[curves] Distribution-ready optimized code

Diego Aranha dfaranha at gmail.com
Fri Apr 3 12:26:11 PDT 2015

I've been meaning to write about this for a while, but I think now is good
timing. While LLVM has plenty of problems regarding generation of
constant-time code (or actually any sophisticated enough compiler), it
simultaneously provides plenty of resources for tracking information flow
and building a static analysis tool to check for variable-time behavior in
compiled code.

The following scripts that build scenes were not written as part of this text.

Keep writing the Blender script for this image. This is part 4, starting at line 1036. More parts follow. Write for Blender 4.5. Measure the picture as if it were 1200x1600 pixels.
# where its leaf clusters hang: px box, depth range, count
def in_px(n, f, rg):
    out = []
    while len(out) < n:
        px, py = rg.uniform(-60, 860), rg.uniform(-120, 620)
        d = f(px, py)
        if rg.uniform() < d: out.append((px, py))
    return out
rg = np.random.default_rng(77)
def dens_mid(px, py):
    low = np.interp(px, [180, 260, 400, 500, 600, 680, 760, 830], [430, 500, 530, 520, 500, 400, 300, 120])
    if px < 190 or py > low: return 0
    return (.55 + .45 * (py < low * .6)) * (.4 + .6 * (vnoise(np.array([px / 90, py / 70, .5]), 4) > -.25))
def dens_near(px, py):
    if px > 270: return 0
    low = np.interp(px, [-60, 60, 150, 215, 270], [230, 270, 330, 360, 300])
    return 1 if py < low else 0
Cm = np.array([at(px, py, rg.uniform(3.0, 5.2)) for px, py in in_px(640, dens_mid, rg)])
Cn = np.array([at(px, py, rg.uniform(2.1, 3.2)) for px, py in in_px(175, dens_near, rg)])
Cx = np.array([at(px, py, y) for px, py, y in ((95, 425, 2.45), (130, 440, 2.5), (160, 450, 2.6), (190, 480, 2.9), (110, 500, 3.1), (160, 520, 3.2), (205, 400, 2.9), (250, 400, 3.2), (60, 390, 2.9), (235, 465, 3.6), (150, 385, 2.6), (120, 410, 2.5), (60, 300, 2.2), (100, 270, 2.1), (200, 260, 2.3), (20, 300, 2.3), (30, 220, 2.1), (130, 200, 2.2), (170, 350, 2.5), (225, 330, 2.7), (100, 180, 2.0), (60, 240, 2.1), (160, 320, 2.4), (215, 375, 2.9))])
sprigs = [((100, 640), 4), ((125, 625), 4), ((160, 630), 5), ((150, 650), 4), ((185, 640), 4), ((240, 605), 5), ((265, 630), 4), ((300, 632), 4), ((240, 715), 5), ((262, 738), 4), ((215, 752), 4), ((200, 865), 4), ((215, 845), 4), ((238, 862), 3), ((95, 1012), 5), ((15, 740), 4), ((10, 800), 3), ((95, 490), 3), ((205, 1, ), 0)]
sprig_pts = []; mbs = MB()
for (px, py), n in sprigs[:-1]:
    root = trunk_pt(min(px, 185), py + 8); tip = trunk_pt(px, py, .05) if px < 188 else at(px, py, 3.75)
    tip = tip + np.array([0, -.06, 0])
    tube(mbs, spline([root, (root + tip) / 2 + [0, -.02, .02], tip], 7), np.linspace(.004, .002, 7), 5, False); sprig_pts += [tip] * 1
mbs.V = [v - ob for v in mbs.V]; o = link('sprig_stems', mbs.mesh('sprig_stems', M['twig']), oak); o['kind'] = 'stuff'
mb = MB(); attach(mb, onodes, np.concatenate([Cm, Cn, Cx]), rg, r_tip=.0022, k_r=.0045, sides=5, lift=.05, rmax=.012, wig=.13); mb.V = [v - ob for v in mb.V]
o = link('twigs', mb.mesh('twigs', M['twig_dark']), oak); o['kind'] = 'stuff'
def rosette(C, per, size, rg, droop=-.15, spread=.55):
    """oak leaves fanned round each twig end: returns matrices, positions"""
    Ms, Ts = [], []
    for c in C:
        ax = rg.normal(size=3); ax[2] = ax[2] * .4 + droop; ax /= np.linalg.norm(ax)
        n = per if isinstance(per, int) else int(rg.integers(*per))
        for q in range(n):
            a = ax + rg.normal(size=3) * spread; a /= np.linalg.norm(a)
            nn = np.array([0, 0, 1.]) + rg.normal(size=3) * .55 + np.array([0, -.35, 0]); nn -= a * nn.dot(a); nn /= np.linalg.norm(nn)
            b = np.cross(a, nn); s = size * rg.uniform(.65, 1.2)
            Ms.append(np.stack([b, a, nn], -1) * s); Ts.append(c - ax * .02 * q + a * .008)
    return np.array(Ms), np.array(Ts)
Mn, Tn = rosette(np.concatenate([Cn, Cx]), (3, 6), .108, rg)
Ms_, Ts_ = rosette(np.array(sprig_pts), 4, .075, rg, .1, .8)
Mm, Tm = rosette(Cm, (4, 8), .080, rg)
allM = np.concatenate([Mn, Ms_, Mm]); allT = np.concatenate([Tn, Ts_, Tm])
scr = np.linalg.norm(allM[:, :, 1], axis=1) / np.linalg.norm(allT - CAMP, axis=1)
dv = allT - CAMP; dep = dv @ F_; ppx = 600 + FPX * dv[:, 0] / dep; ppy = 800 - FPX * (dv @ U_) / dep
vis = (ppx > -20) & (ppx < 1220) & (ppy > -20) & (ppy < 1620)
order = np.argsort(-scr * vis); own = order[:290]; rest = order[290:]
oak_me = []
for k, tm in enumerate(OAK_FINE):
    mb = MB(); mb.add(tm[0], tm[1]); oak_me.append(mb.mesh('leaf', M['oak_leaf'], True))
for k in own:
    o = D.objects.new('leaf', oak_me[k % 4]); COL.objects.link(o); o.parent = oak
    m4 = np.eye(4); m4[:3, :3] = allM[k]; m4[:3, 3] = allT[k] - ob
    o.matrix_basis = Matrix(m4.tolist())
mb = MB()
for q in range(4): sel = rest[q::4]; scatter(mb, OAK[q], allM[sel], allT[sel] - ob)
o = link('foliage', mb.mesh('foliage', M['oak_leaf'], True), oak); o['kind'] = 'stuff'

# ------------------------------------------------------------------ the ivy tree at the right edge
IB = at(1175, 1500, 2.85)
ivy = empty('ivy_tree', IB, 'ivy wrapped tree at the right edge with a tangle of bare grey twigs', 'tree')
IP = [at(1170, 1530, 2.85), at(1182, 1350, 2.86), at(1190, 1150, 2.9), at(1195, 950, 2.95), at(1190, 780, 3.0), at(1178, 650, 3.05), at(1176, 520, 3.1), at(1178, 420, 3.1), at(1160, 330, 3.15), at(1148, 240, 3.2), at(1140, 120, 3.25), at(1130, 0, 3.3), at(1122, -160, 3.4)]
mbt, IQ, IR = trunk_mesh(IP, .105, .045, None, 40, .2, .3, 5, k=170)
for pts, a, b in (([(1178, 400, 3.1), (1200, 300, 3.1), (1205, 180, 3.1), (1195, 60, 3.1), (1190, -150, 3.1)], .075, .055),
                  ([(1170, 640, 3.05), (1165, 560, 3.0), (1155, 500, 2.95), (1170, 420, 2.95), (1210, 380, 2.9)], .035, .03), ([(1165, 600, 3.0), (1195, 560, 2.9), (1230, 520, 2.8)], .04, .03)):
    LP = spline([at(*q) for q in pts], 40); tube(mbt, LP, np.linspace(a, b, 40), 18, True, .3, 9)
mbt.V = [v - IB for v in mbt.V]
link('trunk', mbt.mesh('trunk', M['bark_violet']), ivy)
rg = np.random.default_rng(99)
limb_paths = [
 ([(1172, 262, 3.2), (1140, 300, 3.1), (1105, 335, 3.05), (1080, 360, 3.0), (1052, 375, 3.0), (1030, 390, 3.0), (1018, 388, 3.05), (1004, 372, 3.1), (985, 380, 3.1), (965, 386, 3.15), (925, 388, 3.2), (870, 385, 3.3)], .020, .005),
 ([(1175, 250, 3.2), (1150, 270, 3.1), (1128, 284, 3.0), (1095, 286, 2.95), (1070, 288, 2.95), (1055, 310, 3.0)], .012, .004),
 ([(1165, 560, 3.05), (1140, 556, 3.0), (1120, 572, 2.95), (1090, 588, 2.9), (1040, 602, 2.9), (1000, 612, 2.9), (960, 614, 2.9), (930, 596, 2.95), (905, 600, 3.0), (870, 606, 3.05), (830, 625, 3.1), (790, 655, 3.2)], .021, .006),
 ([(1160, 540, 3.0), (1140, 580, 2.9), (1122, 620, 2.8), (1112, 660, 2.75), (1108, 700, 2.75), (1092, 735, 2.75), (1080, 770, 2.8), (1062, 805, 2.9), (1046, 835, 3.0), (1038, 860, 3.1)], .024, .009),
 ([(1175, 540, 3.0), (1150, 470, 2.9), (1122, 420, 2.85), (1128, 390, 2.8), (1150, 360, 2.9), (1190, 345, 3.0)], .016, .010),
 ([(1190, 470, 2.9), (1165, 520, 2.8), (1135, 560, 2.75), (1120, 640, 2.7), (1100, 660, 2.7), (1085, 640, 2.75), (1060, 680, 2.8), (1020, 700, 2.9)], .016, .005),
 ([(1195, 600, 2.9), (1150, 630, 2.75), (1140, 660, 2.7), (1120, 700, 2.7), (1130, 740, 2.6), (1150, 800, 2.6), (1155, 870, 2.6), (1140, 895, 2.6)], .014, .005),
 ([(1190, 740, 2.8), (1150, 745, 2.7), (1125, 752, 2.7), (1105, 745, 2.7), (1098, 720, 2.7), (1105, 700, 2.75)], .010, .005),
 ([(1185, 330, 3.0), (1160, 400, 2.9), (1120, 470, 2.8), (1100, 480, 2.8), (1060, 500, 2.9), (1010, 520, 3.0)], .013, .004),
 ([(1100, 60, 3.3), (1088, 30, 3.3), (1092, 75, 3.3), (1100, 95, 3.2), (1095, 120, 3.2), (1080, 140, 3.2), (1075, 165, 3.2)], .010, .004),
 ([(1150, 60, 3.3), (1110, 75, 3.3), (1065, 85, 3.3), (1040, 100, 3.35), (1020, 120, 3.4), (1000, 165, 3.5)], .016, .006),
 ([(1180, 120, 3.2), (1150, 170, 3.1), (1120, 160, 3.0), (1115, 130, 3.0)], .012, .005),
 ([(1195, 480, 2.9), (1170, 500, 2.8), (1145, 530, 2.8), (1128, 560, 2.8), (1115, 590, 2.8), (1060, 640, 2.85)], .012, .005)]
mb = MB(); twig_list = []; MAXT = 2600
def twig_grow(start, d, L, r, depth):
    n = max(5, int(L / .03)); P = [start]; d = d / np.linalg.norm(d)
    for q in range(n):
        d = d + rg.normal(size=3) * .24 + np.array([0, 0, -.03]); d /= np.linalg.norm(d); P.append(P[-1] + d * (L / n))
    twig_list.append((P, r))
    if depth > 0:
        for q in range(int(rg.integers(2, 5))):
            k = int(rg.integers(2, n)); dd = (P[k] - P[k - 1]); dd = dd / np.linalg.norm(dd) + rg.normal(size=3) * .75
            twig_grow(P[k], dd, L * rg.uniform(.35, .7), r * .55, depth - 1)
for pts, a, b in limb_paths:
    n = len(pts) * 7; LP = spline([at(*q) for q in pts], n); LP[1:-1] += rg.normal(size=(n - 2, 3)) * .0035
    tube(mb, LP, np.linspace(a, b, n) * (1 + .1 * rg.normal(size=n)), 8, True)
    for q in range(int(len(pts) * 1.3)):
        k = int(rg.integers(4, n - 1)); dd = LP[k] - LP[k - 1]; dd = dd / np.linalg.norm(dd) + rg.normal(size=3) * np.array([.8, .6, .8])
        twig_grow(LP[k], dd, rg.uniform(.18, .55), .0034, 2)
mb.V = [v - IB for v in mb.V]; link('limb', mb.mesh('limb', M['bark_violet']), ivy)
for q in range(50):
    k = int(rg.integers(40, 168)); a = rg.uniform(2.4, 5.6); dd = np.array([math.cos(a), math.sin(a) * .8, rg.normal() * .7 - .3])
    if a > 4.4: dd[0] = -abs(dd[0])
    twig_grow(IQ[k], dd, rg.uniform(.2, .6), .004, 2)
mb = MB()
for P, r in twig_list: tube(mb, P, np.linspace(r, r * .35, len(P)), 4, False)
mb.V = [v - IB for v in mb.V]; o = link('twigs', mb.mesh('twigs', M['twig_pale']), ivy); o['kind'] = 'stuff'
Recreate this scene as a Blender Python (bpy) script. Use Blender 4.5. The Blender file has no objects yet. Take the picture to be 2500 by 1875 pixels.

That's the approach we used in FlowTracker:


You can type or upload your code (currently, we only deal with algorithms
implemented in C), and we can point out if the implementation's run time
depends on secret information. We use an XML file to describe sensitive
data. A tutorial and examples of use are available at
http://cuda.dcc.ufmg.br/flowtracker/example.html. Of course, not having
information about exactly what instructions take constant time is still a

PS: Beware this is ongoing work, with lots of space for improvement.

Diego de Freitas Aranha
Institute of Computing - University of Campinas

On Fri, Apr 3, 2015 at 3:53 PM Irene Knapp <ireneista at gmail.com> wrote:

> Well, my revised suggestion is actually to skip its codegen and go
> directly to the class that knows how to output x86-64.  It's conceptually
> an internal class, but it's still part of the documented API (to the extent
> that any of LLVM can be said to be documented).  You'd be hooking in as if
> your code were the codegen, and yes, it'd be specific to the architecture
> but that's what you wanted.
> I definitely don't want to push this too hard; I understand that I'm not
> the one who would actually be implementing any solution. :)  Coming from
> the compilers background, it's the appealing route to me.
> Irene
> On Fri, Apr 3, 2015 at 11:48 AM Michael Hamburg <mike at shiftleft.org>
> wrote:
>> On Apr 3, 2015, at 11:41 AM, Tony Arcieri <bascule at gmail.com> wrote:
>> On Fri, Apr 3, 2015 at 11:35 AM, Irene Knapp <ireneista at gmail.com> wrote:
>>> Surely, what you are describing is a lightweight tool that either
>>> generates LLVM bitcode, or hooks into the LLVM backends at a slightly lower
>>> level than that to output particular instructions when that's what you
>>> really, really want - but I suspect its hinting system already makes that
>>> unnecessary for this use-case.  LLVM bitcode is precisely this "mostly
>>> concrete assembly" concept that you're describing.
>> The problem with using LLVM in this context is robust cryptographic
>> implementations need to follow a very specific set of rules to avoid cache
>> timing attacks, and LLVM is not designed to follow these rules:
>> https://cryptocoding.net/index.php/Coding_rules
>> LLVM has not been designed to support the generation of constant time
>> code and is instead rather eager to do things like insert branches in
>> otherwise branch free code if it thinks the code can be better optimized.
>> --
>> Tony Arcieri
>> It may be that if your tool chooses carefully the optimization passes —
>> or even avoids most of them entirely — you could get constant-time
>> operation.  But I don’t know enough about LLVM’s codegen to be sure one way
>> or the other.  At least until recently, though, it was absolutely terrible
>> at things like add-with-carry intrinsics.  (Not necessarily making them
>> variable time, but lowering add; addc to add; setc; zext; add; add.)